Former secretary of state and US ambassador to the UN Madeleine Albright suggested that the Trump administration needs to be more cohesive in its strategy toward North Korea and called for a return to the six-party talks in the wake of that nation’s latest missile launch.
“I think we … have to get a more common message out of this administration, it’s a little bit confusing, and an all-of-government approach to it, and move toward, I think, the six-party talks,” Albright said on CNN’s “New Day” Friday.
The six-party talks aimed to denuclearize North Korea through multilateral diplomatic negotiations between the US, North Korea, China, Japan, South Korea and Russia. The talks ended in failure more than a decade ago, and multiple US administrations have refused to return to the negotiating table with Pyongyang unless the regime agrees to give up its nuclear program.
Albright, who met with then-leader Kim Jong Il in Pyongyang on official US business in 2000, noted that a return to these kinds of negotiations could at the very least deter the development of additional North Korean arms.
“There has to be a common approach, and I think we need to figure out how to use that diplomatic tool more effectively,” Albright said. “But I would never take everything off the table. I think it’s important to have deterrents and keep pushing on this.”
President Donald Trump and Cabinet members such as Secretary of State Rex Tillerson and Defense Secretary James Mattis have often publicly appeared at odds in the face of growing North Korean provocations. The President, for example, responded to early August launches with threats of “fire and fury,” while Mattis and Tillerson maintained that the US preferred diplomacy.
Albright reiterated Tillerson’s call for Russia and China to apply more pressure on North Korea.
“I think we need to make clearer to the Chinese and Russians that it is in their national interest to do something,” she said, adding that the two countries need to “live up to” the recently passed UN sanctions against North Korea.

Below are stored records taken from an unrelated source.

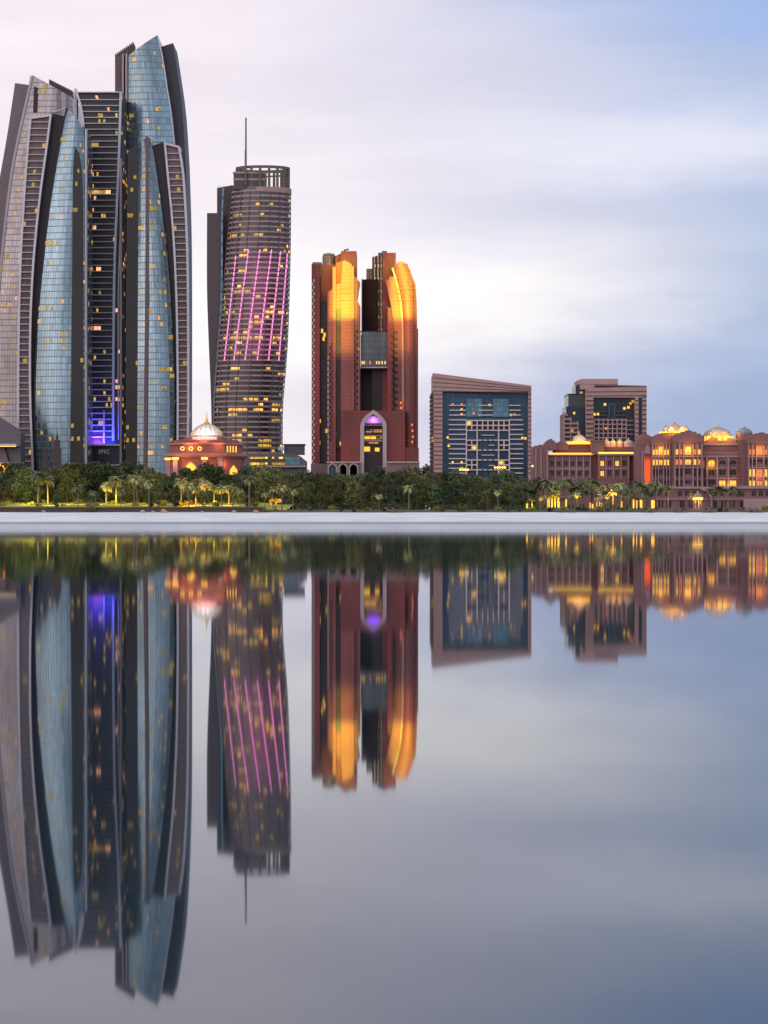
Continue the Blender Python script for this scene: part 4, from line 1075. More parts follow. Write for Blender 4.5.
mb = MB(); mb.box(X(278, D), X(284, D), D+3, D+6, Z(450, D), Z(446.8, D)); mb.build('roof_unit', M['slabline'], lb)

# ------------------------------------------------------------------ palace
def wallgrid(mb, x0, x1, z0, z1, ops, y0, depth=1.2, back=10):
    """front wall with real openings and reveals; ops: (xa,xb,za,zb)"""
    xs = sorted({x0, x1, *[o[0] for o in ops], *[o[1] for o in ops]}); zs = sorted({z0, z1, *[o[2] for o in ops], *[o[3] for o in ops]})
    vid = {}
    def V(x, z):
        if (x, z) not in vid: vid[(x, z)] = mb.vert((x, y0, z))
        return vid[(x, z)]
    for xa, xb in zip(xs, xs[1:]):
        for za, zb in zip(zs, zs[1:]):
            cx, cz = (xa+xb)/2, (za+zb)/2
            if any(o[0] < cx < o[1] and o[2] < cz < o[3] for o in ops): continue
            mb.face((V(xa, za), V(xb, za), V(xb, zb), V(xa, zb)))
    for xa, xb, za, zb in ops:
        f = [(xa, za), (xb, za), (xb, zb), (xa, zb)]
        a = [mb.vert((x, y0, z)) for x, z in f]; b_ = [mb.vert((x, y0+depth, z)) for x, z in f]
        for i in range(4):
            j = (i+1) % 4; mb.face((a[i], a[j], b_[j], b_[i]))
        mb.face(b_)
    A = [mb.vert(p) for p in ((x0, y0, z0), (x0, y0+back, z0), (x0, y0+back, z1), (x0, y0, z1))]; mb.face(A)
    A = [mb.vert(p) for p in ((x1, y0, z0), (x1, y0, z1), (x1, y0+back, z1), (x1, y0+back, z0))]; mb.face(A)
    A = [mb.vert(p) for p in ((x0, y0, z1), (x0, y0+back, z1), (x1, y0+back, z1), (x1, y0, z1))]; mb.face(A)
    A = [mb.vert(p) for p in ((x0, y0+back, z0), (x1, y0+back, z0), (x1, y0+back, z1), (x0, y0+back, z1))]; mb.face(A)

def window(root, xa, xb, za, zb, y, lit, arched=False, balus=True):
    w_ = xb-xa; h_ = zb-za
    fr = MB(); t_ = min(.22, w_*.12)
    fr.box(xa, xa+t_, y+.55, y+.8, za, zb); fr.box(xb-t_, xb, y+.55, y+.8, za, zb)
    fr.box(xa+t_, xb-t_, y+.55, y+.8, zb-t_, zb); fr.box(xa+t_, xb-t_, y+.55, y+.8, za, za+t_)
    if w_ > 1.2: fr.box((xa+xb)/2-.06, (xa+xb)/2+.06, y+.6, y+.78, za+t_, zb-t_)
    if arched:
        n = 5; r_ = w_/2
        for sgn in (-1, 1):
            cx = (xa+xb)/2; pts = [(cx+sgn*r_, zb), (cx, zb)]
            for i in range(n+1):
                a = math.pi/2*i/n; pts.append((cx+sgn*r_*math.sin(a), zb-.15-(r_*1.15)*(1-math.cos(a))))
            if sgn > 0: pts = pts[::-1]
            fr.prism(pts[::-1] if sgn < 0 else pts[::-1], y+.02, y+.5)
    f = fr.build('window', M['winframe'], root)
    p = MB(); p.box(xa+.01, xb-.01, y+.85, y+.95, za+.01, zb-.01)
    p.build('pane', M[{0: 'windark', 1: 'winlit', 2: 'winorange'}[lit]], f)
    if balus:
        s_ = MB(); s_.box(xa-.1, xb+.1, y-.35, y-.03, za-.15, za+.12)
        n = max(3, int(w_/.35))
        for i in range(n+1):
            x = xa+(xb-xa)*i/n; s_.box(x-.05, x+.05, y-.25, y-.13, za+.12, za+.8)
        s_.box(xa-.1, xb+.1, y-.3, y-.08, za+.8, za+.92)
        s_.build('balustrade', M['palace_trim'], f)

def gable(mb, x0, x1, zb, zp, y0, y1):
    """stepped ogee parapet between x0 and x1"""
    w_ = x1-x0; h_ = zp-zb; cx = (x0+x1)/2
    prof = [(0, 0), (0, .30), (.04, .42), (.07, .34), (.10, .34), (.12, .56), (.16, .64), (.19, .56), (.24, .56), (.26, .76), (.30, .82), (.33, .76), (.38, .76), (.40, .92), (.44, .92), (.5, 1.0)]
    L_ = [(x0+w_*a, zb+h_*b_) for a, b_ in prof]; Rr = [(x1-w_*a, zb+h_*b_) for a, b_ in prof[:-1]]
    pts = [(x0, zb-1.5), (x1, zb-1.5)] + Rr + L_[::-1]
    mb.prism(pts, y0, y1)

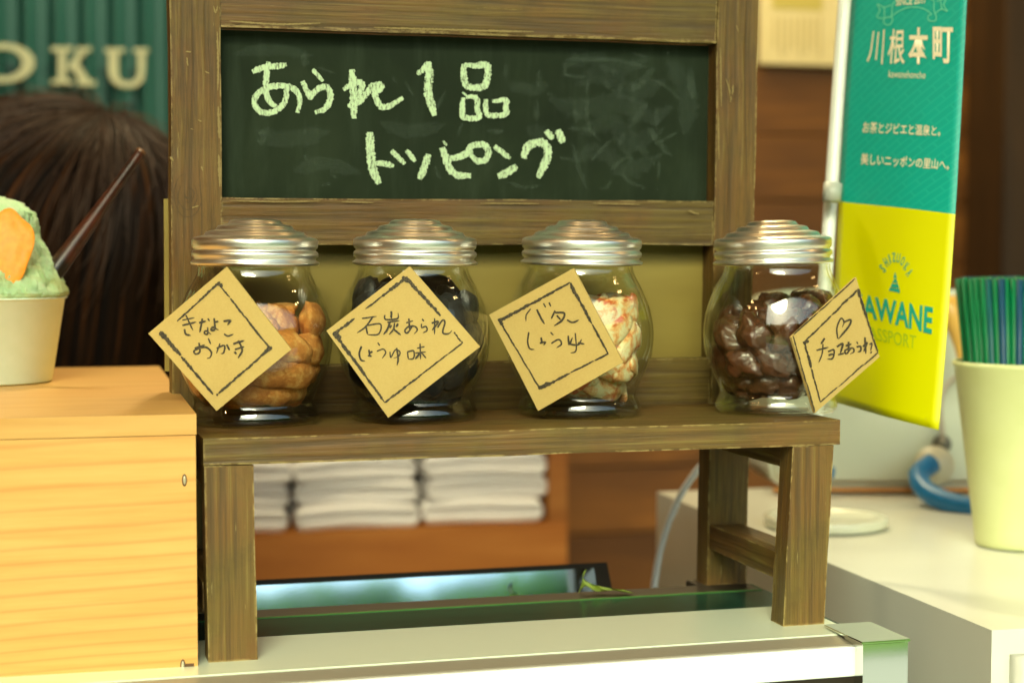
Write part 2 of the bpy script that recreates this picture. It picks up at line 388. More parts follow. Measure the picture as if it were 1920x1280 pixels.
for pts, wd in (
    ([(275, 285), (330, 258), (400, 246), (460, 243), (515, 230)], 42), ([(390, 212), (375, 290), (370, 380), (378, 450), (402, 500), (440, 528)], 42),
    ([(512, 395), (512, 460), (490, 512), (440, 556), (375, 575), (312, 548), (288, 500), (300, 450), (345, 412), (420, 386), (500, 384), (560, 400), (598, 440), (608, 500), (590, 572)], 42),
    ([(698, 266), (735, 308), (772, 350)], 30), ([(628, 348), (650, 400), (682, 458), (705, 430), (750, 396), (798, 390), (822, 430), (818, 490), (782, 545), (715, 572)], 42),
    ([(975, 266), (985, 400), (988, 500), (990, 612)], 50), ([(915, 410), (985, 365), (1045, 362), (1040, 410), (1000, 475), (950, 532)], 40),
    ([(950, 525), (1020, 500), (1080, 430), (1130, 378), (1178, 376), (1176, 408), (1138, 428), (1150, 480), (1190, 532), (1260, 513), (1335, 465)], 42),
    ([(1435, 300), (1480, 262), (1512, 215)], 38), ([(1512, 212), (1522, 300), (1510, 400), (1530, 500), (1560, 592)], 56),
    ([(1102, 708), (1105, 850), (1122, 970), (1168, 1072)], 60), ([(1140, 925), (1210, 930), (1272, 946)], 38),
    ([(1255, 838), (1300, 882), (1350, 932)], 34), ([(1358, 836), (1390, 872), (1422, 915)], 34), ([(1515, 862), (1492, 940), (1452, 1040)], 50),
    ([(1612, 815), (1640, 900), (1668, 970), (1722, 1010), (1815, 1015)], 50), ([(1640, 898), (1700, 890), (1770, 868), (1830, 848)], 42), ([(1618, 768), (1645, 803)], 16)):
    ink.stroke(pts, wd, org=O2, sc_=K2)
for pts, wd in (
    ([(28, 200), (30, 280), (52, 338), (150, 340), (176, 270), (172, 208), (95, 212), (32, 203)], 40),
    ([(25, 408), (20, 480), (32, 530), (122, 532), (112, 480), (105, 410), (42, 405)], 34), ([(20, 375), (48, 398)], 12),
    ([(165, 418), (165, 480), (186, 518), (285, 512), (290, 470), (285, 425), (205, 432)], 34),
    ([(-20, 782), (10, 768), (55, 745), (70, 712), (115, 700), (160, 705), (182, 750), (160, 795), (115, 800), (78, 770), (62, 735)], 38),
    ([(220, 708), (265, 745), (318, 785)], 32), ([(240, 897), (300, 872), (358, 832)], 44),
    ([(398, 785), (420, 722), (468, 690), (528, 692), (552, 740), (530, 820), (488, 905)], 48), ([(540, 612), (582, 665)], 38), ([(612, 608), (645, 688)], 44)):
    ink.stroke(pts, wd, org=O3, sc_=K3)
cl = ink.build('chalk_lettering', CHALK, chalkb, inv); cl['label'] = 'pale green chalk writing in Japanese characters'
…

Looking ahead to Trump’s first UN General Assembly appearance, the former secretary of state took aim at the President’s renewed call for a travel ban in the wake of a terror incident in London Friday.
“The travel ban is actually giving a lot of solace to those who would like to say we’re a terrible country,” Albright said. “The strength of this country is that we respect diversity, that we understand what we stand for. And I think that the travel ban is undercutting America’s reputation and our leadership status and is something, when you ask how President Trump is going to be received at the UN, that is one of the issues.”